Dans son exposé, Jancovici illustre avec ironie comment, malgré les succès proclamés, comme celui de l’accord de Paris, les émissions de gaz à effet de serre ne cessent de croître. Il compare les COP successives à une série de réunions où les discussions sont déconnectées des réalités, où le nombre de discours grandit alors que la planète continue de se réchauffer. Cette dissociation entre la parole politique et la réalité climatique révèle une triste vérité : nous n’avons pas encore trouvé de modèle économique véritablement compatible avec une transition énergétique.

 

La complexité du système climatique : un défi scientifique et politique

L’évolution climatique repose sur des phénomènes bien plus complexes que ceux que nos sens peuvent percevoir. Jancovici nous rappelle que le climat est une moyenne des variables météorologiques que nous vivons au quotidien (température, précipitations, etc.).
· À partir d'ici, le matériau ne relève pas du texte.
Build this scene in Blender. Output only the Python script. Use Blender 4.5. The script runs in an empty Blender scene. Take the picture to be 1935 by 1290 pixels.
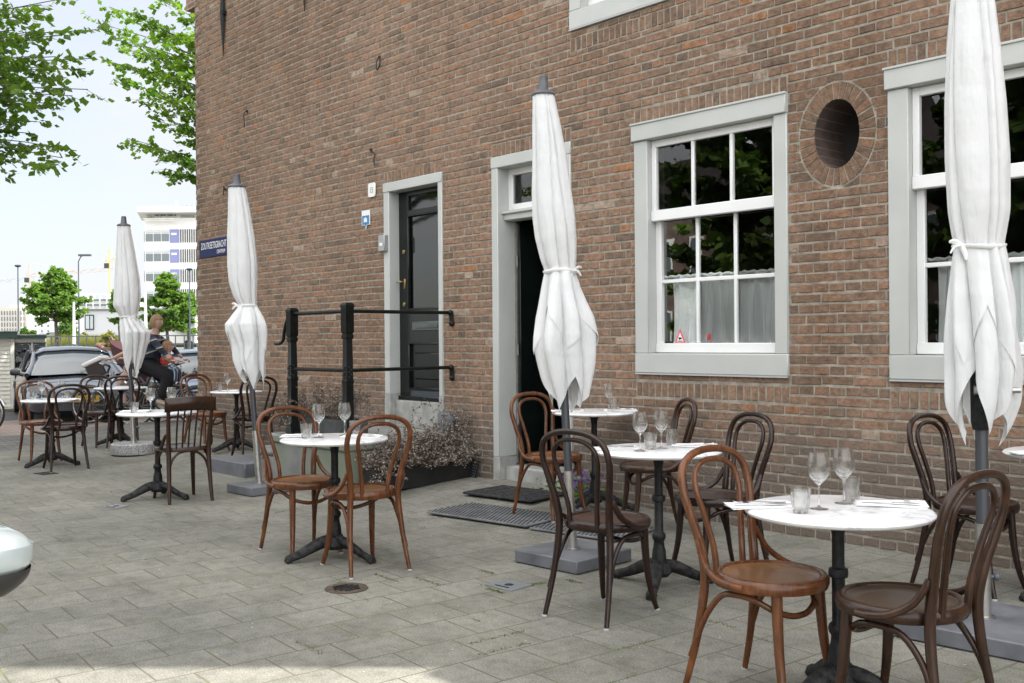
import bpy, math, random
from mathutils import Vector, Matrix, noise
R = math.radians
rnd = random.Random(7)
scn = bpy.context.scene
col = scn.collection

# ---------------------------------------------------------------- camera
FW = Vector((-0.74333, 0.66893, 0)); RT = Vector((0.66893, 0.74333, 0))
def cam_setup():
    cd = bpy.data.cameras.new('camera'); co = bpy.data.objects.new('camera', cd); col.objects.link(co)
    cd.sensor_fit = 'HORIZONTAL'; cd.sensor_width = 36.0
    cd.lens = 36.0 * 1918.1 / 1935.0
    cd.clip_start = 0.05; cd.clip_end = 3000
    up = Vector((0, 0, 1))
    pitch = -0.00166
    f = (FW * math.cos(pitch) + up * math.sin(pitch)).normalized()
    u = (up * math.cos(pitch) - FW * math.sin(pitch)).normalized()
    r = f.cross(u)
    roll = -0.00811
    r2 = r * math.cos(roll) + u * math.sin(roll)
    u2 = u * math.cos(roll) - r * math.sin(roll)
    M = Matrix((r2, u2, -f)).transposed().to_4x4()
    M.translation = Vector((0, 0, 1.34))
    co.matrix_world = M
    scn.camera = co
cam_setup()

# ---------------------------------------------------------------- world, sun, exposure
SUN_EL = R(50); SAZ = (0.686, 0.728)
EXPO = 1.60
def world_setup():
    w = bpy.data.worlds.new('World'); scn.world = w; w.use_nodes = True
    nt = w.node_tree; nt.nodes.clear()
    out = nt.nodes.new('ShaderNodeOutputWorld'); bg = nt.nodes.new('ShaderNodeBackground')
    sky = nt.nodes.new('ShaderNodeTexSky'); sky.sky_type = 'NISHITA'; sky.sun_disc = False
    sky.sun_elevation = SUN_EL; sky.sun_rotation = math.atan2(SAZ[0], SAZ[1])
    sky.air_density = 1.0; sky.dust_density = 1.6; sky.ozone_density = 1.0
    tc = nt.nodes.new('ShaderNodeTexCoord'); mp = nt.nodes.new('ShaderNodeMapping')
    mp.inputs['Scale'].default_value = (1.0, 1.0, 3.2)
    nz = nt.nodes.new('ShaderNodeTexNoise'); nz.inputs['Scale'].default_value = 1.7; nz.inputs['Detail'].default_value = 7; nz.inputs['Roughness'].default_value = .55
    rp = nt.nodes.new('ShaderNodeValToRGB'); rp.color_ramp.elements[0].position = .36; rp.color_ramp.elements[1].position = .62
    rp.color_ramp.elements[0].color = (.45, .45, .45, 1); rp.color_ramp.elements[1].color = (1, 1, 1, 1)
    mx = nt.nodes.new('ShaderNodeMix'); mx.data_type = 'RGBA'
    # clouds overhead and behind the camera brightened as added fill light, dimmer ahead
    dt = nt.nodes.new('ShaderNodeVectorMath'); dt.operation = 'DOT_PRODUCT'; dt.inputs[1].default_value = (.40, -.60, .69)
    cr = nt.nodes.new('ShaderNodeValToRGB'); cr.color_ramp.elements[0].position = .38; cr.color_ramp.elements[0].color = (3.65, 3.75, 3.92, 1); cr.color_ramp.elements[1].position = .86; cr.color_ramp.elements[1].color = (14.0, 13.9, 13.7, 1)
    ma = nt.nodes.new('ShaderNodeMath'); ma.operation = 'MULTIPLY_ADD'; ma.inputs[1].default_value = .5; ma.inputs[2].default_value = .5
    nt.links.new(tc.outputs['Generated'], dt.inputs[0]); nt.links.new(dt.outputs['Value'], ma.inputs[0]); nt.links.new(ma.outputs[0], cr.inputs[0]); nt.links.new(cr.outputs[0], mx.inputs[7])
    bg.inputs['Strength'].default_value = 0.085
    L = nt.links.new
    L(tc.outputs['Generated'], mp.inputs['Vector']); L(mp.outputs[0], nz.inputs['Vector']); L(nz.outputs['Fac'], rp.inputs[0])
    L(rp.outputs[0], mx.inputs[0]); L(sky.outputs[0], mx.inputs[6]); L(mx.outputs[2], bg.inputs['Color']); L(bg.outputs[0], out.inputs[0])
    sl = bpy.data.lights.new('sun', 'SUN'); sl.energy = 3.4; sl.angle = R(0.5); sl.color = (1.0, .955, .88)
    so = bpy.data.objects.new('sun', sl); col.objects.link(so)
    d = Vector((SAZ[0] * math.cos(SUN_EL), SAZ[1] * math.cos(SUN_EL), math.sin(SUN_EL)))
    so.rotation_euler = d.to_track_quat('Z', 'Y').to_euler(); so.location = (0, 0, 30)
    scn.view_settings.view_transform = 'Standard'; scn.view_settings.look = 'None'
    scn.view_settings.exposure = EXPO; scn.view_settings.gamma = 1
world_setup()
scn.cycles.max_bounces = 10; scn.cycles.transparent_max_bounces = 24
scn.cycles.caustics_reflective = False; scn.cycles.caustics_refractive = False
scn.cycles.sample_clamp_indirect = 6

# ---------------------------------------------------------------- helpers
def gz(x, y):
    def ss(t): t = min(1, max(0, t)); return t * t * (3 - 2 * t)
    return .085 * ss((y - 4.5) / 1.5) * ss((-x - 4) / 2.5)
def cl(d, l, z=0.0):           # a point d metres ahead of the viewpoint and l metres to its right
    p = FW * d + RT * l; return Vector((p.x, p.y, z))

class MB:
    def __init__(s): s.v = []; s.f = []; s.m = []; s.uvs = None; s.mi = 0
    def add(s, vs, fs):
        b = len(s.v); s.v += [tuple(v) for v in vs]; s.f += [tuple(i + b for i in f) for f in fs]; s.m += [s.mi] * len(fs)
    def box(s, c, d, rz=0, rx=0, ry=0, bev=0):
        x, y, z = d[0] / 2, d[1] / 2, d[2] / 2
        M = Matrix.Translation(c) @ Matrix.Rotation(rz, 4, 'Z') @ Matrix.Rotation(ry, 4, 'Y') @ Matrix.Rotation(rx, 4, 'X')
        if bev:
            b = min(bev, x * .9, y * .9, z * .9); vs = []
            for sx in (-1, 1):
                for sy in (-1, 1):
                    for sz in (-1, 1):
                        vs += [(sx * (x - b), sy * (y - b), sz * z), (sx * (x - b), sy * y, sz * (z - b)), (sx * x, sy * (y - b), sz * (z - b))]
            fs = []
            def I(sx, sy, sz, k): return ((sx > 0) * 4 + (sy > 0) * 2 + (sz > 0)) * 3 + k
            for sz in (-1, 1):
                q = [I(-1, -1, sz, 0), I(1, -1, sz, 0), I(1, 1, sz, 0), I(-1, 1, sz, 0)]; fs.append(q if sz > 0 else q[::-1])
            for sy in (-1, 1):
                q = [I(-1, sy, -1, 1), I(1, sy, -1, 1), I(1, sy, 1, 1), I(-1, sy, 1, 1)]; fs.append(q if sy < 0 else q[::-1])
            for sx in (-1, 1):
                q = [I(sx, -1, -1, 2), I(sx, 1, -1, 2), I(sx, 1, 1, 2), I(sx, -1, 1, 2)]; fs.append(q if sx > 0 else q[::-1])
            for a in (-1, 1):
                for c2 in (-1, 1):
                    fs.append([I(-1, a, c2, 0), I(1, a, c2, 0), I(1, a, c2, 1), I(-1, a, c2, 1)])
                    fs.append([I(a, -1, c2, 0), I(a, 1, c2, 0), I(a, 1, c2, 2), I(a, -1, c2, 2)])
                    fs.append([I(a, c2, -1, 1), I(a, c2, 1, 1), I(a, c2, 1, 2), I(a, c2, -1, 2)])
                    for e in (-1, 1): fs.append([I(a, c2, e, 0), I(a, c2, e, 1), I(a, c2, e, 2)])
            s.add([M @ Vector(v) for v in vs], fs); s.fix = True
        else:
            vs = [M @ Vector((a * x, b * y, c2 * z)) for a in (-1, 1) for b in (-1, 1) for c2 in (-1, 1)]
            s.add(vs, [(0, 1, 3, 2), (4, 6, 7, 5), (0, 4, 5, 1), (2, 3, 7, 6), (0, 2, 6, 4), (1, 5, 7, 3)])
        return s
    def bx(s, x0, x1, y0, y1, z0, z1, bev=0): return s.box(((x0 + x1) / 2, (y0 + y1) / 2, (z0 + z1) / 2), (abs(x1 - x0), abs(y1 - y0), abs(z1 - z0)), bev=bev)
    def tube(s, pts, rad, n=10, closed=False, spl=0, flat=1.0, cap=True):
        pts = [Vector(p) for p in pts]
        if not hasattr(rad, '__len__'): rad = [rad] * len(pts)
        if spl: pts, rad = spline(pts, rad, spl, closed)
        k = len(pts); T = []
        for i in range(k):
            a = pts[(i - 1) % k] if (closed or i > 0) else pts[i]; b = pts[(i + 1) % k] if (closed or i < k - 1) else pts[i]
            t = (b - a); T.append(t.normalized() if t.length > 1e-9 else Vector((0, 0, 1)))
        u = T[0].orthogonal().normalized(); U = [u]
        for i in range(1, k):
            u = (u - T[i] * u.dot(T[i])); u = u.normalized() if u.length > 1e-6 else T[i].orthogonal().normalized(); U.append(u)
        vs = []
        for p, t, u, r in zip(pts, T, U, rad):
            w = t.cross(u)
            for j in range(n):
                a = 2 * math.pi * j / n; vs.append(p + u * (math.cos(a) * r) + w * (math.sin(a) * r * flat))
        fs = []
        for i in range(k if closed else k - 1):
            i2 = (i + 1) % k
            for j in range(n): fs.append((i * n + j, i * n + (j + 1) % n, i2 * n + (j + 1) % n, i2 * n + j))
        if not closed and cap:
            fs.append(tuple(range(n))[::-1]); fs.append(tuple((k - 1) * n + j for j in range(n)))
        s.add(vs, fs); return s
    def lathe(s, prof, c=(0, 0, 0), n=32, wob=None, cap=False):
        vs = []; k = len(prof)
        for r, z in prof:
            for j in range(n):
                a = 2 * math.pi * j / n; rr = r * (1 + (wob(a, z) if wob else 0)); vs.append((c[0] + rr * math.cos(a), c[1] + rr * math.sin(a), c[2] + z))
        fs = [(i * n + j, i * n + (j + 1) % n, (i + 1) * n + (j + 1) % n, (i + 1) * n + j) for i in range(k - 1) for j in range(n)]
        if cap: fs.append(tuple(range(n))[::-1]); fs.append(tuple((k - 1) * n + j for j in range(n)))
        s.add(vs, fs); return s
    def sphere(s, c, r, n=12, m=8, sc=(1, 1, 1)):
        pr = [(math.sin(math.pi * i / m), -math.cos(math.pi * i / m)) for i in range(m + 1)]
        vs = [(c[0] + r * sc[0] * a * math.cos(2 * math.pi * j / n), c[1] + r * sc[1] * a * math.sin(2 * math.pi * j / n), c[2] + r * sc[2] * b) for a, b in pr for j in range(n)]
        s.add(vs, [(i * n + j, i * n + (j + 1) % n, (i + 1) * n + (j + 1) % n, (i + 1) * n + j) for i in range(m) for j in range(n)]); return s
    def grid(s, nu, nv, fn):
        vs = [fn(i / nu, j / nv) for j in range(nv + 1) for i in range(nu + 1)]
        s.add(vs, [(j * (nu + 1) + i, j * (nu + 1) + i + 1, (j + 1) * (nu + 1) + i + 1, (j + 1) * (nu + 1) + i) for j in range(nv) for i in range(nu)]); return s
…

Ce décalage entre ce que nous ressentons et ce que la science mesure alimente les incompréhensions et les raccourcis intellectuels, souvent exploités par ceux qui veulent minimiser l’importance de l’urgence climatique. En d’autres termes, la science climatique n’est pas intuitive, ce qui la rend parfois difficile à accepter.

 

À travers des données accessibles et chiffrées, Jancovici explique que la concentration en CO₂ dans l’atmosphère a atteint des niveaux records : de 300 ppm (parties par million) en 1900, nous sommes aujourd’hui à plus de 410 ppm​. Il rappelle que cette élévation entraîne des dérèglements extrêmes du climat, augmentant les phénomènes tels que les ouragans et les canicules. Pourtant, ces données scientifiques ne semblent pas assez puissantes pour infléchir la dynamique politique ou économique.

 

Un avenir sous haute tension

Si l’on continue sur cette trajectoire, d’ici 2050, la Terre pourrait connaître des augmentations de température catastrophiques. L’effondrement des écosystèmes, la montée des eaux, et l’amplification des phénomènes météorologiques extrêmes ne seront plus des projections mais des réalités incontournables. Cependant, Jancovici ne se contente pas d’un discours alarmiste. Son analyse est avant tout une invitation à réfléchir aux solutions, tout en se montrant réaliste : le défi est colossal et demande des transformations structurelles de l’économie mondiale.

 

En conclusion, la transition énergétique, qu’elle soit sous forme de biogaz, d’électricité photovoltaïque ou de chaleur renouvelable, représente une opportunité incontournable, mais encore marginalisée. Il est peut-être temps d’adopter une approche plus radicale. Plutôt que de maintenir l’illusion que tout est sous contrôle, il est crucial de réviser nos priorités économiques, nos modes de vie et notre rapport à l’énergie. L’avenir ne se dessine plus uniquement à travers des discours, mais à travers des actes concrets.